____ Excerpted records
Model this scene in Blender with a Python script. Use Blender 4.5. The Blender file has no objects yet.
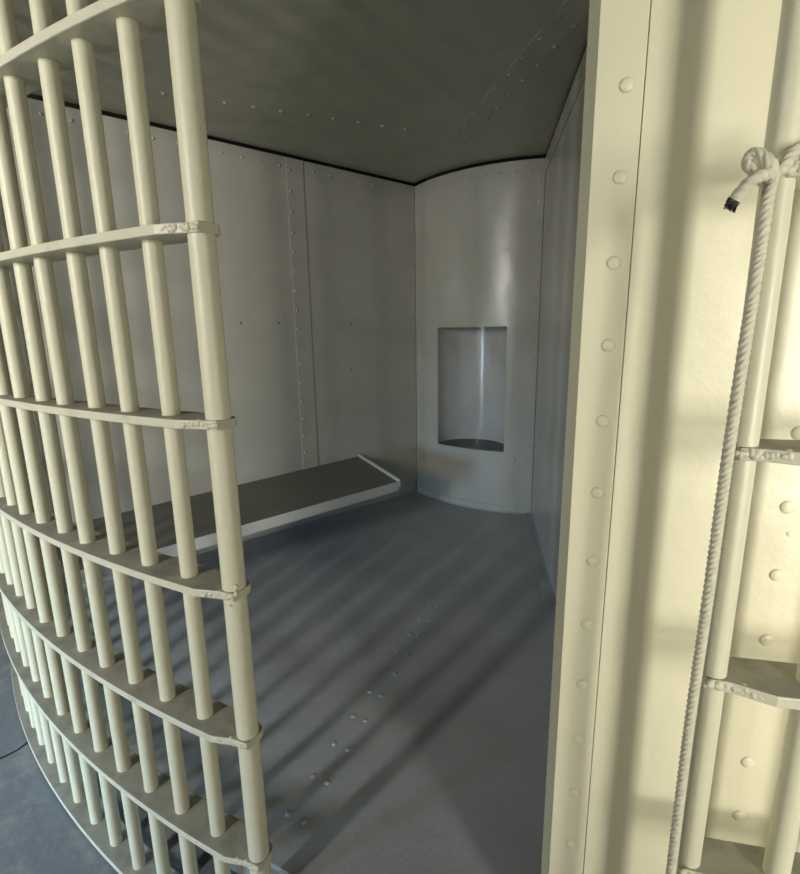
import bpy, bmesh, math, random
from math import sin, cos, radians as rad, pi
from mathutils import Vector, Matrix
random.seed(4)
S = bpy.context.scene
COL = S.collection

# ------------------------------------------------------------------ helpers
def principled(name, base, rough=.4, spec=.5, bump=None, var=None):
    m = bpy.data.materials.new(name); m.use_nodes = True
    nt = m.node_tree; b = nt.nodes['Principled BSDF']
    b.inputs['Base Color'].default_value = (*base, 1)
    b.inputs['Roughness'].default_value = rough
    b.inputs['Specular IOR Level'].default_value = spec
    tc = nt.nodes.new('ShaderNodeTexCoord')
    if var:                                   # (scale, colour2, low, high)  blotches / wear
        n = nt.nodes.new('ShaderNodeTexNoise'); n.inputs['Scale'].default_value = var[0]
        n.inputs['Detail'].default_value = 6; n.inputs['Roughness'].default_value = .65
        nt.links.new(tc.outputs['Object'], n.inputs['Vector'])
        r = nt.nodes.new('ShaderNodeValToRGB')
        r.color_ramp.elements[0].position = var[2]; r.color_ramp.elements[0].color = (*base, 1)
        r.color_ramp.elements[1].position = var[3]; r.color_ramp.elements[1].color = (*var[1], 1)
        nt.links.new(n.outputs['Fac'], r.inputs['Fac'])
        nt.links.new(r.outputs['Color'], b.inputs['Base Color'])
    if bump:
        prev = None
        for sc, st, dist in bump:
            n = nt.nodes.new('ShaderNodeTexNoise'); n.inputs['Scale'].default_value = sc
            n.inputs['Detail'].default_value = 2
            nt.links.new(tc.outputs['Object'], n.inputs['Vector'])
            bp = nt.nodes.new('ShaderNodeBump'); bp.inputs['Strength'].default_value = st
            bp.inputs['Distance'].default_value = dist
            nt.links.new(n.outputs['Fac'], bp.inputs['Height'])
            if prev: nt.links.new(prev.outputs['Normal'], bp.inputs['Normal'])
            prev = bp
        nt.links.new(prev.outputs['Normal'], b.inputs['Normal'])
    return m

CREAM = principled('cream_enamel', (.73, .69, .50), .38, .5, [(9, .25, .02), (70, .25, .0025)])
BAR = principled('bar_enamel', (.73, .70, .51), .42, .5, [(45, .35, .003)])
HOOPTOPM = principled('dark_hoop_top', (.34, .33, .27), .6, .3, [(35, .5, .003)], (18, (.24, .235, .20), .45, .7))
RINGM = principled('ring_enamel', (.66, .63, .48), .42, .5, [(35, .5, .003)], (14, (.50, .48, .39), .55, .75))
WALLM = principled('cell_wall_enamel', (.44, .43, .375), .27, .5, [(2.5, .22, .05), (60, .2, .0015)], (3, (.40, .39, .34), .4, .7))
CEILM = principled('ceiling_paint', (.40, .39, .31), .36, .5, [(3, .3, .05), (50, .2, .002)], (2.5, (.35, .34, .27), .4, .7))
FLOORM = principled('floor_paint', (.315, .33, .34), .36, .5, [(8, .15, .02), (90, .3, .002)], (5, (.275, .288, .297), .45, .75))
HALLM = principled('concrete_floor', (.19, .215, .235), .5, .5, [(30, .5, .006)], (5, (.31, .33, .32), .50, .66))
BEDM = principled('bed_sheet_steel', (.125, .12, .10), .45, .5, [(20, .3, .003)], (4, (.105, .10, .085), .45, .7))
RAILM = principled('bed_rail_enamel', (.52, .53, .50), .35, .5, [(40, .3, .002)])
DARKM = principled('gap_shade_black', (.03, .03, .03), .8, .2)  # near-black for gaps and holes, their shade put into the colour
HALLW = principled('hall_plaster', (.20, .19, .165), .8, .3, [(40, .3, .003)])
ALCF = principled('alcove_floor_iron', (.075, .075, .072), .45, .5, [(25, .3, .003)])
ALCM = principled('alcove_galvanised', (.5, .5, .47), .2, .6, [(4, .25, .02)], (5, (.42, .42, .39), .4, .7))
ROPEM = principled('rope_cotton', (.70, .66, .50), .85, .15, [(300, .4, .001)], (120, (.58, .54, .41), .45, .7))
FRAYM = principled('rope_singed_end', (.06, .055, .045), .9, .1, [(300, .6, .002)])

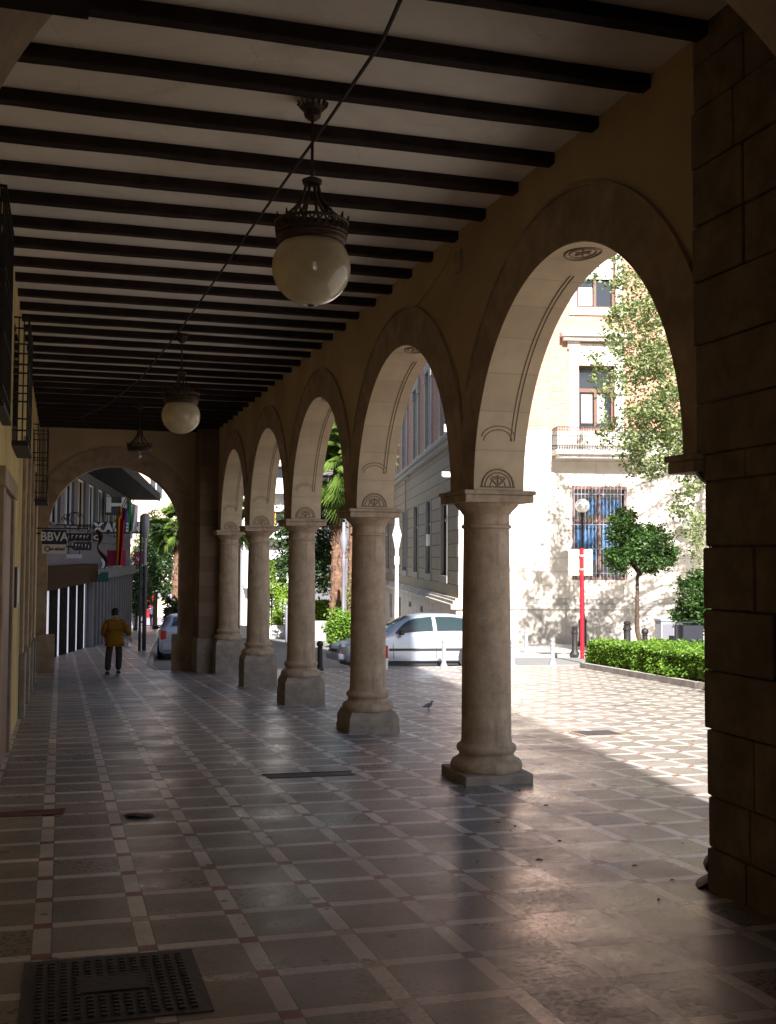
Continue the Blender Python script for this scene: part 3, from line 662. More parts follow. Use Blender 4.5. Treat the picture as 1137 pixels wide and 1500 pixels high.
________
- Required work:
Reproduce the whole listing above word for word, but not its pictures.

- Answer to this problem:
Model this scene in Blender with a Python script. Use Blender 4.5. The Blender file has no objects yet.
import bpy, bmesh, math, random
from math import sin, cos, radians as rad, pi
from mathutils import Vector, Matrix
random.seed(4)
S = bpy.context.scene
COL = S.collection

# ------------------------------------------------------------------ helpers
def principled(name, base, rough=.4, spec=.5, bump=None, var=None):
    m = bpy.data.materials.new(name); m.use_nodes = True
    nt = m.node_tree; b = nt.nodes['Principled BSDF']
    b.inputs['Base Color'].default_value = (*base, 1)
    b.inputs['Roughness'].default_value = rough
    b.inputs['Specular IOR Level'].default_value = spec
    tc = nt.nodes.new('ShaderNodeTexCoord')
    if var:                                   # (scale, colour2, low, high)  blotches / wear
        n = nt.nodes.new('ShaderNodeTexNoise'); n.inputs['Scale'].default_value = var[0]
        n.inputs['Detail'].default_value = 6; n.inputs['Roughness'].default_value = .65
        nt.links.new(tc.outputs['Object'], n.inputs['Vector'])
        r = nt.nodes.new('ShaderNodeValToRGB')
        r.color_ramp.elements[0].position = var[2]; r.color_ramp.elements[0].color = (*base, 1)
        r.color_ramp.elements[1].position = var[3]; r.color_ramp.elements[1].color = (*var[1], 1)
        nt.links.new(n.outputs['Fac'], r.inputs['Fac'])
        nt.links.new(r.outputs['Color'], b.inputs['Base Color'])
    if bump:
        prev = None
        for sc, st, dist in bump:
            n = nt.nodes.new('ShaderNodeTexNoise'); n.inputs['Scale'].default_value = sc
            n.inputs['Detail'].default_value = 2
            nt.links.new(tc.outputs['Object'], n.inputs['Vector'])
            bp = nt.nodes.new('ShaderNodeBump'); bp.inputs['Strength'].default_value = st
            bp.inputs['Distance'].default_value = dist
            nt.links.new(n.outputs['Fac'], bp.inputs['Height'])
            if prev: nt.links.new(prev.outputs['Normal'], bp.inputs['Normal'])
            prev = bp
        nt.links.new(prev.outputs['Normal'], b.inputs['Normal'])
    return m

CREAM = principled('cream_enamel', (.73, .69, .50), .38, .5, [(9, .25, .02), (70, .25, .0025)])
BAR = principled('bar_enamel', (.73, .70, .51), .42, .5, [(45, .35, .003)])
HOOPTOPM = principled('dark_hoop_top', (.34, .33, .27), .6, .3, [(35, .5, .003)], (18, (.24, .235, .20), .45, .7))
RINGM = principled('ring_enamel', (.66, .63, .48), .42, .5, [(35, .5, .003)], (14, (.50, .48, .39), .55, .75))
WALLM = principled('cell_wall_enamel', (.44, .43, .375), .27, .5, [(2.5, .22, .05), (60, .2, .0015)], (3, (.40, .39, .34), .4, .7))
CEILM = principled('ceiling_paint', (.40, .39, .31), .36, .5, [(3, .3, .05), (50, .2, .002)], (2.5, (.35, .34, .27), .4, .7))
FLOORM = principled('floor_paint', (.315, .33, .34), .36, .5, [(8, .15, .02), (90, .3, .002)], (5, (.275, .288, .297), .45, .75))
HALLM = principled('concrete_floor', (.19, .215, .235), .5, .5, [(30, .5, .006)], (5, (.31, .33, .32), .50, .66))
BEDM = principled('bed_sheet_steel', (.125, .12, .10), .45, .5, [(20, .3, .003)], (4, (.105, .10, .085), .45, .7))
RAILM = principled('bed_rail_enamel', (.52, .53, .50), .35, .5, [(40, .3, .002)])
DARKM = principled('gap_shade_black', (.03, .03, .03), .8, .2)  # near-black for gaps and holes, their shade put into the colour
HALLW = principled('hall_plaster', (.20, .19, .165), .8, .3, [(40, .3, .003)])
ALCF = principled('alcove_floor_iron', (.075, .075, .072), .45, .5, [(25, .3, .003)])
ALCM = principled('alcove_galvanised', (.5, .5, .47), .2, .6, [(4, .25, .02)], (5, (.42, .42, .39), .4, .7))
ROPEM = principled('rope_cotton', (.70, .66, .50), .85, .15, [(300, .4, .001)], (120, (.58, .54, .41), .45, .7))
FRAYM = principled('rope_singed_end', (.06, .055, .045), .9, .1, [(300, .6, .002)])

Continue the Blender Python script for this scene: part 3, from line 662. More parts follow. Use Blender 4.5. Treat the picture as 1137 pixels wide and 1500 pixels high.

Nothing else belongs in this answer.